La mejora de la economía en el mundo neoliberal exige sacrificios, claro. Pero es que siempre son los mismos mártires y siempre sin compensación. Y la vida es lo que pasa mientras se escucha el mantra repetido machaconamente también por la izquierda “no es el momento” de sacar el debate sobre los problemas de redistribución porque se acaba de salir de una dictadura y la democracia aún es inestable y frágil (nunca es buen momento, ya sabes, para discutir el tema de los pobres). Pero las revueltas de 2019 no son casualidad. Los grandes disturbios en el país, que hay a quien pillaron por sorpresa (¡cómo va a pasar eso en Chile, campeón en Latinoamérica en todo menos en fútbol!), se producen como respuesta a la galopante desigualdad en la distribución y la indignidad a la que este tipo de modelo prorrogado durante más de treinta largos años lanza a la gente. Políticamente conducen a la elección de un nuevo dirigente, Boric, quien ha prometido, con resultados ambiguos, políticas de izquierdas, y una constitución arriesgada que fue rechazada, pero que reconocía compensaciones, entre otros, a los indígenas chilenos, a quienes durante tantas décadas se ha perjudicado como consecuencia de políticas extractivistas y medioambientalmente criticables de empresas que, además, son de capital extranjero.

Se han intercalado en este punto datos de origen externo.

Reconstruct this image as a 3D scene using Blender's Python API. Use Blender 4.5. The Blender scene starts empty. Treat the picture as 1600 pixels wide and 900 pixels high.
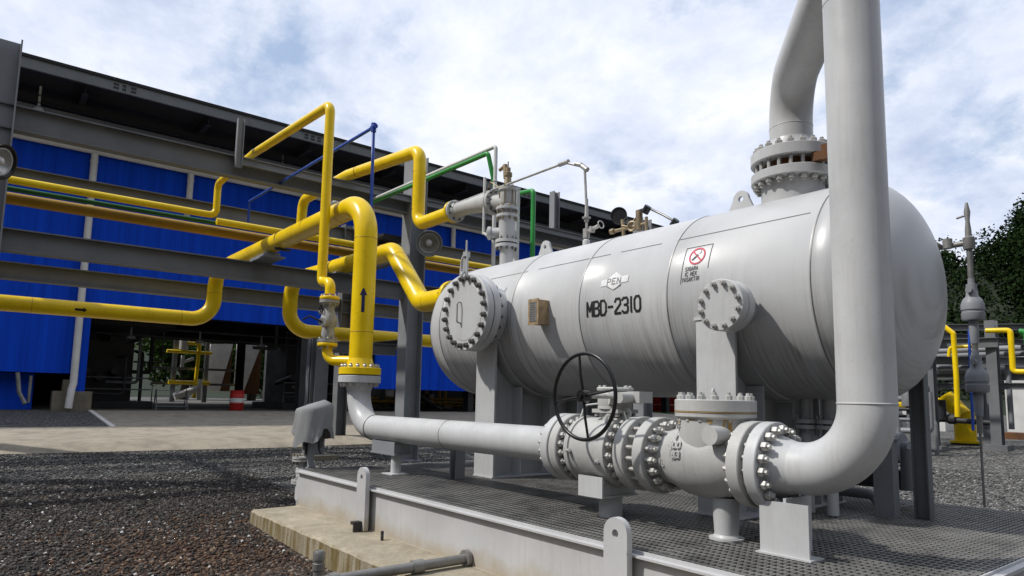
import bpy, math, random
import numpy as np
from mathutils import Vector as V, Matrix
random.seed(7); rng = np.random.default_rng(7)
PI = math.pi; R = math.radians
scene = bpy.context.scene
col = scene.collection

# ------------------------------------------------------------------ camera
cam_d = bpy.data.cameras.new("camera"); cam = bpy.data.objects.new("camera", cam_d); col.objects.link(cam)
cam_d.sensor_width = 36; cam_d.lens = 1058/1600*36; cam_d.shift_y = 50/1600
cam_d.clip_start = .05; cam_d.clip_end = 3000
WX = V((0.62616147, -0.07845349, -0.77573634)); WY = V((0.77944824, 0.08793371, 0.62026455)); WZ = V((0.01955146, -0.99303208, 0.11621113))
right = V((WX.x, WY.x, WZ.x)); up = -V((WX.y, WY.y, WZ.y)); back = -V((WX.z, WY.z, WZ.z))
m = Matrix.Identity(4)
for i in range(3):
    m[i][0] = right[i]; m[i][1] = up[i]; m[i][2] = back[i]
m[0][3], m[1][3], m[2][3] = 0, 0, 1.7
cam.matrix_world = m
scene.camera = cam

# ------------------------------------------------------------------ light and exposure
SUN_DIR = V((0.34, 0.62, -0.80)).normalized()         # direction the sunlight travels
SUN_EL = math.asin(-SUN_DIR.z); SUN_AZ = math.atan2(-SUN_DIR.x, -SUN_DIR.y)
SKY_STRENGTH = 0.085
w = bpy.data.worlds.new("World"); scene.world = w; w.use_nodes = True
nt = w.node_tree; N = nt.nodes; L = nt.links
for n in list(N): N.remove(n)
out = N.new('ShaderNodeOutputWorld')
sky = N.new('ShaderNodeTexSky'); sky.sky_type = 'NISHITA'; sky.sun_disc = False
sky.sun_elevation = SUN_EL; sky.sun_rotation = SUN_AZ; sky.air_density = 1.0; sky.dust_density = 1.5
tc = N.new('ShaderNodeTexCoord')
sep = N.new('ShaderNodeSeparateXYZ'); L.new(tc.outputs['Generated'], sep.inputs[0])
def wmath(op, a, b=None, clamp=False):
    n = N.new('ShaderNodeMath'); n.operation = op; n.use_clamp = clamp
    for i, s in enumerate((a, b)):
        if s is None: continue
        if isinstance(s, (int, float)): n.inputs[i].default_value = s
        else: L.new(s, n.inputs[i])
    return n.outputs[0]
zz = wmath('ADD', wmath('MAXIMUM', sep.outputs[2], 0.0), 0.42)
cx_ = wmath('DIVIDE', sep.outputs[0], zz); cy_ = wmath('DIVIDE', sep.outputs[1], zz)
comb = N.new('ShaderNodeCombineXYZ'); L.new(cx_, comb.inputs[0]); L.new(cy_, comb.inputs[1])
def wnoise(scale, detail, rough, off, dist=0.0):
    mp = N.new('ShaderNodeMapping'); L.new(comb.outputs[0], mp.inputs[0]); mp.inputs['Location'].default_value = off
    n = N.new('ShaderNodeTexNoise'); n.inputs['Scale'].default_value = scale; n.inputs['Detail'].default_value = detail
    n.inputs['Roughness'].default_value = rough; n.inputs['Distortion'].default_value = dist; L.new(mp.outputs[0], n.inputs[0]); return n.outputs[0]
def wramp(src, stops):
    r = N.new('ShaderNodeValToRGB'); L.new(src, r.inputs[0]); e = r.color_ramp.elements
    e[0].position, e[0].color = stops[0][0], (*stops[0][1], 1); e[1].position, e[1].color = stops[-1][0], (*stops[-1][1], 1)
    for p, c in stops[1:-1]:
        x = e.new(p); x.color = (*c, 1)
    return r.outputs[0]
cover = wramp(wnoise(2.3, 10, .60, (3.1, 1.7, 0), .1), [(.36, (.12, .12, .12)), (.47, (1, 1, 1))])
tone = wramp(wnoise(3.4, 11, .62, (7.3, 4.2, 0), .12), [(.32, (5.9, 6.8, 8.9)), (.47, (8.4, 9.1, 10.8)), (.62, (10.7, 11.0, 11.8))])
skyc = N.new('ShaderNodeMix'); skyc.data_type = 'RGBA'; skyc.blend_type = 'MIX'; skyc.inputs[0].default_value = .55
L.new(sky.outputs[0], skyc.inputs[6]); skyc.inputs[7].default_value = (5.6, 7.6, 11.0, 1)
mixc = N.new('ShaderNodeMix'); mixc.data_type = 'RGBA'
L.new(cover, mixc.inputs[0]); L.new(skyc.outputs[2], mixc.inputs[6]); L.new(tone, mixc.inputs[7])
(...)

La disyuntiva que se plantea interesadamente entre la libertad que ofrece el libre mercado y la igualdad es un falso dilema. No hay libertad en la pobreza ni en la miseria, por supuesto. Pero tampoco la hay en la desigualdad material. Es necesario revisar y retirar políticas por razones éticas y morales. Pero, si se carece de escrúpulos, también conviene desechar las que han demostrado ser malignas desde una perspectiva puramente económica. Los estudios más actualizados prueban que las posturas semi psicopáticas que sostenían que a mayor desigualdad más crecimiento porque existen incentivos para mejorar para los pobres (que aparentemente son pobres porque quieren. Vagos, más que vagos) son equivocadas. En cambio, las desigualdades de renta a partir de determinado nivel (de verdad, argumentos eficientistas que a veces asustan) lastran el crecimiento económico, si es que ésa es la obsesión ciega de diván que tenemos, porque impiden utilizar el factor de producción trabajo en su óptima medida de productividad.

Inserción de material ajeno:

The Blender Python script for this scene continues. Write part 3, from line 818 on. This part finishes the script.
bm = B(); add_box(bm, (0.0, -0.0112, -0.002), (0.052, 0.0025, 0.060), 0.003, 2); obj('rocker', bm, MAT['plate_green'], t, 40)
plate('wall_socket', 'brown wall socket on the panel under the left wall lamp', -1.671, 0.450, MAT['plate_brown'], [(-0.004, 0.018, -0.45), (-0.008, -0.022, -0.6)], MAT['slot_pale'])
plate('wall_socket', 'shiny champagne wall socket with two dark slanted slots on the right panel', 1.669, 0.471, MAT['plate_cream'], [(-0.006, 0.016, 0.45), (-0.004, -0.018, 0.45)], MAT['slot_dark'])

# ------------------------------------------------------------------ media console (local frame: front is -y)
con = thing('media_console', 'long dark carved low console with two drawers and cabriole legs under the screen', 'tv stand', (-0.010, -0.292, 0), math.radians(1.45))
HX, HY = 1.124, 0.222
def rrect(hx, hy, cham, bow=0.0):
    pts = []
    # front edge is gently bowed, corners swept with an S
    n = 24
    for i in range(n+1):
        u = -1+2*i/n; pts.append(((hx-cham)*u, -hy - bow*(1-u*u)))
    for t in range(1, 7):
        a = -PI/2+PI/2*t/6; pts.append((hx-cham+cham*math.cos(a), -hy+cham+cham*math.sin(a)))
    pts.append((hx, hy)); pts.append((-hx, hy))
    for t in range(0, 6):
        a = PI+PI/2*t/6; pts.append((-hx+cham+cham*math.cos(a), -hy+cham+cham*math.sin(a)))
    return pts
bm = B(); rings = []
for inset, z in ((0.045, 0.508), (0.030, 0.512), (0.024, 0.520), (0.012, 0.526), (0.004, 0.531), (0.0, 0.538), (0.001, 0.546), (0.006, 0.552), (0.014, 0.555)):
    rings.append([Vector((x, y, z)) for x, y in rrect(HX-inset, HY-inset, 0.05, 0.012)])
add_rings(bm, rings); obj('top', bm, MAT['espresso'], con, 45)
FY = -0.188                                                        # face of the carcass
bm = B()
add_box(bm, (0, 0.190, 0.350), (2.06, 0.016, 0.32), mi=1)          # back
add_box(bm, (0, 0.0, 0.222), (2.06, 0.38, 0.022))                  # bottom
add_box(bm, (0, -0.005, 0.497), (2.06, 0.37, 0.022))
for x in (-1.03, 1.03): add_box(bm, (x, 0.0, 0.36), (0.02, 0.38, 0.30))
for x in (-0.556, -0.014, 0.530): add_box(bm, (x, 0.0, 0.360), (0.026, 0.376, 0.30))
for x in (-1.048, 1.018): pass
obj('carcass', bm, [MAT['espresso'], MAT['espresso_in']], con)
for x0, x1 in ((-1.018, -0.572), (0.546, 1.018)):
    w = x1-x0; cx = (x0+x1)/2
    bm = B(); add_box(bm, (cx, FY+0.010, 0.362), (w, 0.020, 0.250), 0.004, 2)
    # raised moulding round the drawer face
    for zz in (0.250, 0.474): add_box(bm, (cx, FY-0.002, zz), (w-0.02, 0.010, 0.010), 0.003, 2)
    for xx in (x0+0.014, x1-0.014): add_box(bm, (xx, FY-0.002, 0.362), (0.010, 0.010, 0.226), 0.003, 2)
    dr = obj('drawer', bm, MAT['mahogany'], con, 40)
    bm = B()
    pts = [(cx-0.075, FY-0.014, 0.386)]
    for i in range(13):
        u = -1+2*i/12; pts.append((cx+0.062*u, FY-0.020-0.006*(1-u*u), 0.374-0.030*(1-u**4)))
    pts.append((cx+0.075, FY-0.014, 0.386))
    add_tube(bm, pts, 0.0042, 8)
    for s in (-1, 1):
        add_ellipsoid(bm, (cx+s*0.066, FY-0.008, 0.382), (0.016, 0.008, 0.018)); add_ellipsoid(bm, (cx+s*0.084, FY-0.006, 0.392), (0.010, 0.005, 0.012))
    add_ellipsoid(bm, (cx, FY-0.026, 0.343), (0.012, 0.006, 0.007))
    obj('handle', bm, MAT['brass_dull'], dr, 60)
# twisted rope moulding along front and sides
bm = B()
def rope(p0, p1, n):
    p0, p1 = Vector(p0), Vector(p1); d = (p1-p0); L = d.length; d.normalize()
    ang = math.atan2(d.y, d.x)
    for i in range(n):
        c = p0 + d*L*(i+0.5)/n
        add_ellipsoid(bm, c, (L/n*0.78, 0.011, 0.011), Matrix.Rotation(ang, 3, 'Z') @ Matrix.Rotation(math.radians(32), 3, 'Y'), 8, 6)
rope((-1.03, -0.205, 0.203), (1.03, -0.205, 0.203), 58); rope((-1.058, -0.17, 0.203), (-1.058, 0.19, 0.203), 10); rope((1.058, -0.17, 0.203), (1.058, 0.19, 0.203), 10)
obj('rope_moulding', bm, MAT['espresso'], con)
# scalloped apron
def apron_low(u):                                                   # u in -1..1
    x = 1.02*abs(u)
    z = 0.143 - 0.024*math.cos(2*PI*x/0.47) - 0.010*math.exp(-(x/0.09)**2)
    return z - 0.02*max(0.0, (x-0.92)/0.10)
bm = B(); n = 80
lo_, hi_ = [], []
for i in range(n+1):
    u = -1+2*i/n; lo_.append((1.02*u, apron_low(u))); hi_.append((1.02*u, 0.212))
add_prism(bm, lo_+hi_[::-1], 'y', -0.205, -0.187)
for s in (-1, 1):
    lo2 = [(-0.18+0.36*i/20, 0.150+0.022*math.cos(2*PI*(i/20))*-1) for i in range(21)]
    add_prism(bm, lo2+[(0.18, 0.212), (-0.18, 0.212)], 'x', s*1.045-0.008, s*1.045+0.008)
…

Lo de Chile no fue nunca un milagro. Fue, en cambio, un sacrificio programado y sistemático de las capas inferiores de la población, convertidos en víctimas (económicas) en el altar del capital, chileno y extranjero. Llamarlo milagro es un insulto para la historia. Como escribió alguien a quien esto le pilló muy cerca: “¿Es éste el mundo que creaste, Dios mío? ¿Para esto tus siete días de asombro y trabajo?”.